Algunos diputados serían magníficos artistas del monólogo, son ocurrentes, tienen chispa para llamar la atención, son de verbo ácido y superficial y no hay quien les calle sin aplicarles el reglamento. En cada legislatura hay varios. El de mayor éxito en cartelera es Gabriel Rufián, pero hasta hace poco estaba Vicente Martínez-Pujalte y al principio Alfonso Guerra, aunque hay que reconocer que su tahúr del Mississippi dirigido a Adolfo Suárez es de un naif total oído lo que oímos a cada sesión parlamentaria, actualmente.

La burbuja de banalidades y exabruptos en el Congreso ha estallado, como ocurrió hace unos días en el Parlament, cuando Roger Torrent tuvo que reunir a los grupos para llamarles al orden de tanta desconsideración política y personal. No mandó a nadie a casa, como hizo ayer Ana Pastor con Rufián, pero amenazó de hacerlo si sus señorías siguen instalados en el desdén mutuo y en la bronca.

Los parlamentos no son salones de meditación ni escuelas de buenos modales, son la sede de la libertad de palabra asentada en la soberanía popular. Una cosa seria. No hay parlamentarismo sin controversia ideológica, sin crítica profunda, sin gritos y risas, sin aplausos y abucheos, sin teatro del bueno. Pero lo relevante es que son instituciones donde se va a trabajar en el control de la acción del gobierno, en la interpelación, en la iniciativa legislativa parlamentaria, en la negociación y en los acuerdos. No todo es alegría y selfis en la vida de los diputados, ni todo es hablar, hay muchas horas grises de dedicación a los temarios, o debería haberlas.

Las sesiones parlamentarias en comisión no son precisamente apropiadas para retransmisiones espectaculares. Son pesadas, repetitivas, aburridas, imprescindibles. Otros formatos parlamentarios parecen pensados simplemente para alimentar la crónica política, a menos que uno pueda creer que en mini debates de seis minutitos, los dos intervinientes de turno pueden atacar el fondo de ninguna cuestión transcendente; en las sesiones de los miércoles se trata de proporcionar un titular, un corte de audio, una imagen de treinta segundos por barba o unos tuits militantes.

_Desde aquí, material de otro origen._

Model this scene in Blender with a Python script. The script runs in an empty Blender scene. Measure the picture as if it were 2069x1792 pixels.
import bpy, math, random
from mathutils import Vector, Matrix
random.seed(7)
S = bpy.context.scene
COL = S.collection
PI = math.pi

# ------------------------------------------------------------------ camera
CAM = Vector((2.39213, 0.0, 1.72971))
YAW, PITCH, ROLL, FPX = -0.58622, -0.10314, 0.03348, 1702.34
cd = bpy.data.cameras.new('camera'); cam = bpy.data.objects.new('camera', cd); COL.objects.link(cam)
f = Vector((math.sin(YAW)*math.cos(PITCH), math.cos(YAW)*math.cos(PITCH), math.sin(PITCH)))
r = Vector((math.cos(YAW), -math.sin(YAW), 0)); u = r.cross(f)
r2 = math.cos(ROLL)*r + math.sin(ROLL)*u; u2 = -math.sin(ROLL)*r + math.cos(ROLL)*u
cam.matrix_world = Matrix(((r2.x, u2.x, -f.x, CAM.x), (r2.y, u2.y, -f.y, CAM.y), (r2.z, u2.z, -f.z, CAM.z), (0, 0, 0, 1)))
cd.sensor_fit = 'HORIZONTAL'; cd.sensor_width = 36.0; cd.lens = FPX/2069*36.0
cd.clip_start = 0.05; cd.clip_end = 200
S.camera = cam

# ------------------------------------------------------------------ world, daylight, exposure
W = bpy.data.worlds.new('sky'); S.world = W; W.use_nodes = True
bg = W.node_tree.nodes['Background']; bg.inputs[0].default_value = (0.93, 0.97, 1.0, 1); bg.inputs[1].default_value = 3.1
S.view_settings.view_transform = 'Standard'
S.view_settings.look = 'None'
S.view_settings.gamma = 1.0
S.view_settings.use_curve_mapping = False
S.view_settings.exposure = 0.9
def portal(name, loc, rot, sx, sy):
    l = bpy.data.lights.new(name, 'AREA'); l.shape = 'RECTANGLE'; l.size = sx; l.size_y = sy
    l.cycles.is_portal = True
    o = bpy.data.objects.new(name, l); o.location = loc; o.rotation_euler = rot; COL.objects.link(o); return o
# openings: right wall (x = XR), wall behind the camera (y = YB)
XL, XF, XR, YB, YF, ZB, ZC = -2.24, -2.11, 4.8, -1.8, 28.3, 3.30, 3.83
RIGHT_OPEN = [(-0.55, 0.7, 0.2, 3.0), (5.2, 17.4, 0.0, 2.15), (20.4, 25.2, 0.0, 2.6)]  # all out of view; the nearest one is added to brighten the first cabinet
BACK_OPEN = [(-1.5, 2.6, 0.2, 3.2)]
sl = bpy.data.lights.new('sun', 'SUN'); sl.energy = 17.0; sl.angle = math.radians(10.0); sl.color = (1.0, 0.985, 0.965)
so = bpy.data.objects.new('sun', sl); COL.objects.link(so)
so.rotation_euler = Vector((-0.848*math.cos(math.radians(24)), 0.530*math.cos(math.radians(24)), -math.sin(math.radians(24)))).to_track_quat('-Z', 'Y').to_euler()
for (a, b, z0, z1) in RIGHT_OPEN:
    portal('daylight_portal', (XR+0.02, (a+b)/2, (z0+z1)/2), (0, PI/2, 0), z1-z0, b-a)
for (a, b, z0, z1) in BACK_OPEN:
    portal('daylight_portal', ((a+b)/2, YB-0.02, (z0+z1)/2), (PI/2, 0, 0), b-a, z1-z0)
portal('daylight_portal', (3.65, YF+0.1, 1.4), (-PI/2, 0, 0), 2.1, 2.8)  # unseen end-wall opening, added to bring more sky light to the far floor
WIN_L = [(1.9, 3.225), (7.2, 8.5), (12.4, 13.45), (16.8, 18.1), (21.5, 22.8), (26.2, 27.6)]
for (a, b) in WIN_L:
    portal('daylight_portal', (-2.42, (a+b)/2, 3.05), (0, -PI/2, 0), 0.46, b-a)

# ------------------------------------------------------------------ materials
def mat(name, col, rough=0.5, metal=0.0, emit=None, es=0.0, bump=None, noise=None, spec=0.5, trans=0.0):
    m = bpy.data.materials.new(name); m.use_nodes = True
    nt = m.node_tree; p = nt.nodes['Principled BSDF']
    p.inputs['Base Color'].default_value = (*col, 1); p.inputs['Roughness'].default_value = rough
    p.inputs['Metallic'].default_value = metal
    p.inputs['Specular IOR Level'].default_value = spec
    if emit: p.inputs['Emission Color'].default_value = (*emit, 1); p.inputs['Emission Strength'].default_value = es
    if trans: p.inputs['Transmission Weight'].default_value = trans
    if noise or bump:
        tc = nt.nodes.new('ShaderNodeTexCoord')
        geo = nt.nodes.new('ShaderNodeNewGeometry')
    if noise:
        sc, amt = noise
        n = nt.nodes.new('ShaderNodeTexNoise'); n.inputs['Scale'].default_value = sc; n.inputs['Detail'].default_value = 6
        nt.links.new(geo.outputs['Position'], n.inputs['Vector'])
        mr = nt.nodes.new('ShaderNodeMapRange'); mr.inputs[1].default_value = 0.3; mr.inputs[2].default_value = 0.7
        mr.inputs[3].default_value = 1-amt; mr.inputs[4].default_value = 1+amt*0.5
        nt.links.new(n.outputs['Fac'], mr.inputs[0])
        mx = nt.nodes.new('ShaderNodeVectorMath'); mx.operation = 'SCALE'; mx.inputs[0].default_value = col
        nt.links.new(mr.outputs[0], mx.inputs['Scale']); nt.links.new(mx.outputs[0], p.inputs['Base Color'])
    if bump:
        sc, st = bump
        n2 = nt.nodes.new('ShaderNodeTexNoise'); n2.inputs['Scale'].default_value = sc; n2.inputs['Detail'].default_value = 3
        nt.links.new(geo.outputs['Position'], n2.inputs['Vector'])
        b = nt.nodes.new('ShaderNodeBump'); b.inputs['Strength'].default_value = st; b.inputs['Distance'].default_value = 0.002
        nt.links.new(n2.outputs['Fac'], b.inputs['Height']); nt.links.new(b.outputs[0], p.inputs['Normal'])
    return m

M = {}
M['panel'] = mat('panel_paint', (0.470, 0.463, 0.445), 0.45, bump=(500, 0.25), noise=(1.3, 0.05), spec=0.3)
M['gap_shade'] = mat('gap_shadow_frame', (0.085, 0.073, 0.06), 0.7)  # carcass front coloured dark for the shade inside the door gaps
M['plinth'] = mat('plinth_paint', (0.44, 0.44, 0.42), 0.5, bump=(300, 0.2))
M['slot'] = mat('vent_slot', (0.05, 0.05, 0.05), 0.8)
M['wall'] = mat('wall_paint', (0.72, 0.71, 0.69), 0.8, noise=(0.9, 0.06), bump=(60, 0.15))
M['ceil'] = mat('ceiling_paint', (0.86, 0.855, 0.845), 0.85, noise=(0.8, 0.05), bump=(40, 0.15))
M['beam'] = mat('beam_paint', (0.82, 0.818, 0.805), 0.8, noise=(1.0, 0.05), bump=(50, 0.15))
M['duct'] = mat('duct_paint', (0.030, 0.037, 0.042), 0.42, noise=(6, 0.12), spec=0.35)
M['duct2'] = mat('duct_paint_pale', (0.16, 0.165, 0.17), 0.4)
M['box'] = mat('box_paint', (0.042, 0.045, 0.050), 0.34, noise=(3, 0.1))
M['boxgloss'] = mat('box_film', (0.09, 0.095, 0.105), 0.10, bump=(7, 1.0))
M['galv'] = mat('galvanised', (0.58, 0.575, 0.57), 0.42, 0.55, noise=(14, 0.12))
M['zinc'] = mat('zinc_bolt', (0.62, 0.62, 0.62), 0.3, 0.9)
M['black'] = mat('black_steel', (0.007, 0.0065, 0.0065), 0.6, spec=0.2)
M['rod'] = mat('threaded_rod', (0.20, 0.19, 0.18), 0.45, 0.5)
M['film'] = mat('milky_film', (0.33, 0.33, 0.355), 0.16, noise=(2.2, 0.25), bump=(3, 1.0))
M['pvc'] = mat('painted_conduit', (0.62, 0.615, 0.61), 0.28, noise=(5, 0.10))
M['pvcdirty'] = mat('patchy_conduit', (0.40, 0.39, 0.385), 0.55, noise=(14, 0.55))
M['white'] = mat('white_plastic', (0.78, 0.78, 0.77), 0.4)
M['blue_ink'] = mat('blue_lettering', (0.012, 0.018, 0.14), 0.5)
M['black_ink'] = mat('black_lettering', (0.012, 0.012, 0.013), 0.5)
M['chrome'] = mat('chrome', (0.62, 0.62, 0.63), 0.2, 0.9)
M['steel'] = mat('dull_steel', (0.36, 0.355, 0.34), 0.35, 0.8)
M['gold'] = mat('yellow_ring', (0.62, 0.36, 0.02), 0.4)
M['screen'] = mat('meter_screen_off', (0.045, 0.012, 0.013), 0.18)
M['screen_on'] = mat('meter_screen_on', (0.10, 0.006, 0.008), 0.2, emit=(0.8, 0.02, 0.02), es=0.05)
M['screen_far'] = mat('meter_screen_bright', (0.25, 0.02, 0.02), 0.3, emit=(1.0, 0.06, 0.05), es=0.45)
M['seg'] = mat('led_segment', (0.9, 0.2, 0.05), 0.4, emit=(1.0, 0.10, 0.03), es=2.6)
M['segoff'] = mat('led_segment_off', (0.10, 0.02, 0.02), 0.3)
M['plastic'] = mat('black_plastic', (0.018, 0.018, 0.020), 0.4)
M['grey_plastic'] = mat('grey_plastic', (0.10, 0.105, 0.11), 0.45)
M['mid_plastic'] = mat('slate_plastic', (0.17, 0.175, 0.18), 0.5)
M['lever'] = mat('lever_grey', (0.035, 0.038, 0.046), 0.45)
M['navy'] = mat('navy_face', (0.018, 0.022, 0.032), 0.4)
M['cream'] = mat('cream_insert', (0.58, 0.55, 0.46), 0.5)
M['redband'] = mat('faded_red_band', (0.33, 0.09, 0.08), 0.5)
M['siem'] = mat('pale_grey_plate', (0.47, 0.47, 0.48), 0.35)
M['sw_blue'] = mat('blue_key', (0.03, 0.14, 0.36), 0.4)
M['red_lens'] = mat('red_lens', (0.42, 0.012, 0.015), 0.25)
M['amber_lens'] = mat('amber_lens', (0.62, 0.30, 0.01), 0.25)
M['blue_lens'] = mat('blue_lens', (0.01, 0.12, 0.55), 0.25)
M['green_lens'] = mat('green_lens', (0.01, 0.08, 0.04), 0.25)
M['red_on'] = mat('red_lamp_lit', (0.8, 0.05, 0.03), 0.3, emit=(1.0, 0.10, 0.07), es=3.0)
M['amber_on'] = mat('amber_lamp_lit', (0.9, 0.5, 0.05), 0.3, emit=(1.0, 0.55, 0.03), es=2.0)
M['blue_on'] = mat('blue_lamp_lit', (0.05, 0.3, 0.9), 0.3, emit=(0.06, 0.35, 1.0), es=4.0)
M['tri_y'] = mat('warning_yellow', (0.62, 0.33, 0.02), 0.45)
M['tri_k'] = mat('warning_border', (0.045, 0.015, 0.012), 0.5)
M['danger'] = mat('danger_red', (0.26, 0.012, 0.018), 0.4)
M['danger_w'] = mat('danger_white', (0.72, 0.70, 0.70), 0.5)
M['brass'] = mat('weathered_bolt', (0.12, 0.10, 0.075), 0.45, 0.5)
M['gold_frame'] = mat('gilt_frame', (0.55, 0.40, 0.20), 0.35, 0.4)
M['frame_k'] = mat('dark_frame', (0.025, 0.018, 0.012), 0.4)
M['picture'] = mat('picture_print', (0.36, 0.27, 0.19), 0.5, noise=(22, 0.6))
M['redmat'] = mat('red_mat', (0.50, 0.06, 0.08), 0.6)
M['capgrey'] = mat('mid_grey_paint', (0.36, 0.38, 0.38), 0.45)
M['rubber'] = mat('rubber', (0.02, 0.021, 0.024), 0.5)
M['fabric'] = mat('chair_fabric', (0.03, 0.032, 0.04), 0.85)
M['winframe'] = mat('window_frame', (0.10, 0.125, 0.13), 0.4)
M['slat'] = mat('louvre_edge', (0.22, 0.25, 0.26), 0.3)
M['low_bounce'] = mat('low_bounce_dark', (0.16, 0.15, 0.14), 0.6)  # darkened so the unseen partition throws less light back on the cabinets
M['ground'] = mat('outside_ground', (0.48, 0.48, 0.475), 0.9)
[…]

Las convocatorias semanales de preguntas de actualidad al presidente del gobierno, a los ministros o a los consellers se han convertido en mera perversión del debate parlamentario por su acomodación al lenguaje periodístico y televisivo, al espectáculo en aras a una supuesta transparencia y una mayor divulgación de la acción parlamentaria.  En realidad, es una programación de showtime.

En estas condiciones, estaba cantado que el abuso en la palabra y la sobreactuación acabarían en el bochorno y en el insulto. Pronto no habrá una intervención en ninguna cámara estatal o autonómica en la que no se sacuda al adversario con una acusación de fascista, golpista o antidemócrata. Tanta dinamita retórica ha acabado por explotarles en las narices. La banalización conceptual de términos de profunda gravedad que exigen una utilización comedida y sobre todo justificada ofende al sentido de la responsabilidad que se les supone a los padres de la patria y, lo peor, ayuda a la creación de una atmósfera política irrespirable incluso fuera de los hemiciclos.